LINDSAY WILLIAMS: So this is an efficient and cheaper way of raising money?

NICK JOB: It really is, and I think going back to Growthpoint as an example - most larger established property companies can get money from the banks at around about 2% or so over Jibar, the securitisation rate for those companies is at about 0.5% over Jibar. I think Growthpoint got away at 0.47% over Jibar. So there is a massive saving, and ultimately all those interest savings get passed directly to unit holders - it’s money directly to the bottom line.

LINDSAY WILLIAMS: Is there an appetite for this type of securitisation from other companies as well? We’ve had Pangbourne, Vukile and Growthpoint starting the process - is there going to be more?

NICK JOB: Without giving too much away, I think we should see three or four more companies next year. What I think we are also going to see is what we call funding platforms - where securitisation structures will be set up to allow smaller companies smaller loans with that capital market technology. As a capital market specialist we are hoping to open up debt funding in the property market using capital market technology - so it’s not just the big players that can use it, in fact it should be available to everybody in the next few months.

LINDSAY WILLIAMS: We are focusing on the property sector, but moving away from that a little bit can other sectors use it in other industries?

NICK JOB: Absolutely, and I think if one were to look at securitisation internationally it really is a massive industry - it’s sitting at somewhere around $3-trillion. Commercial property securitisation is one of the four big types of securitisation, and comprises about 15% or US$500-billion worldwide. We also see securitisation for home loans - we’ve seen SA Home Loans, and we’ve seen Investec’s private mortgage transactions. We see it for auto loans - companies like BMW use securitisation. We also see it for trade receivables, equipment lease - pretty much anything that has a stable cash flow and requires funding can be secured.

LINDSAY WILLIAMS: Is there any downside? It sounds too good to be true - it almost begs the question: "Why hasn’t it taken off earlier in South Africa, which after all is a very mature market"?

NICK JOB: I think it’s been going internationally since probably the late 1970s and early 1980s - the reason why it hasn’t taken off in SA is we’ve needed both supply and demand factors come right. On the demand side I think it has taken a little while for institutional investors to get used to the idea of buying in rated structured bonds, as opposed to pure corporate bonds. On the supply side it has taken us a little while for our corporates to get comfortable with the idea of actually going through the hassle of structuring ring-fenced assets in order to raise funding. To be frank, there has also been quite a high demand historically in South Africa for tax-structured transactions, which is drying up. I think those tax-structured transactions have obviously produced rates that normal capital market funding could never compete with, but as tax structuring is no longer the flavour of the month one is finding a move towards the next cheapest form of non-tax structured fund alternative - which is capital market funding.

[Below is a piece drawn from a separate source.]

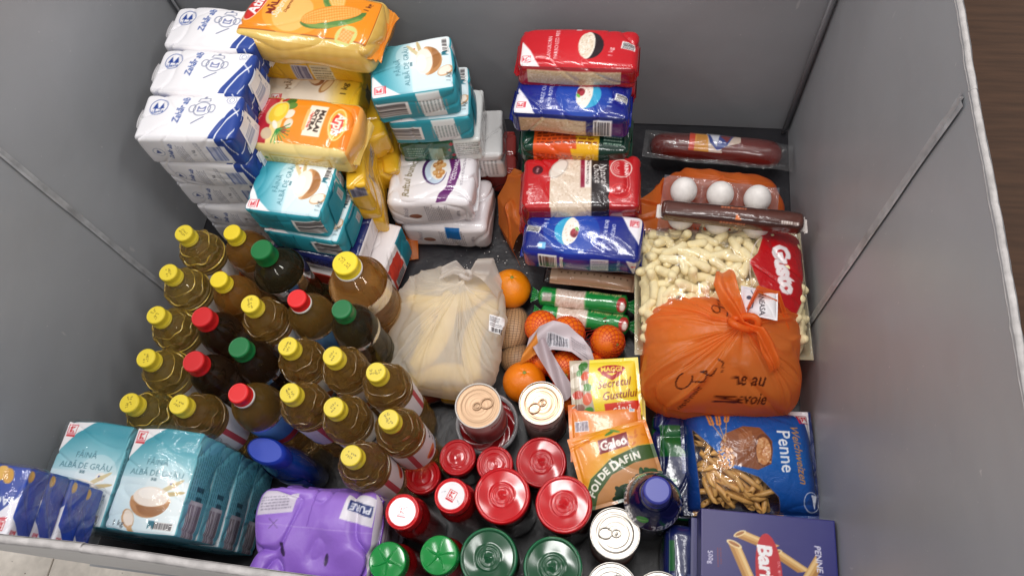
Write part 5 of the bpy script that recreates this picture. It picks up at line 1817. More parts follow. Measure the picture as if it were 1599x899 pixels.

LINDSAY WILLIAMS: From a shareholder’s point of view - or unit holder’s point of view in terms of the listed property market - are there any benefits? Is this something that benefits the shareholders in companies if the company does securitise?

NICK JOB: Absolutely. Taking a property company as an example - if you’ve got R1-billion worth of debt, you’ll be able to save about 1.5% on that debt you should be passing an extra R15-million directly to unit holders, and that obviously has an effect on distributions and consequently affects unit prices. Taking a broader view, unit holders or shareholders would generally benefit from a broader diversified funding source. A company like Growthpoint for example has in the region of R3-billion worth of debt - banks at some point start to run out of credit appetite, and if a company like that wants to expand exponentially as it has historically it must start to look at alternative funding sources in order for it to sustain its dynamic growth pattern - that ultimately benefits unit holders, as well as the increased distribution.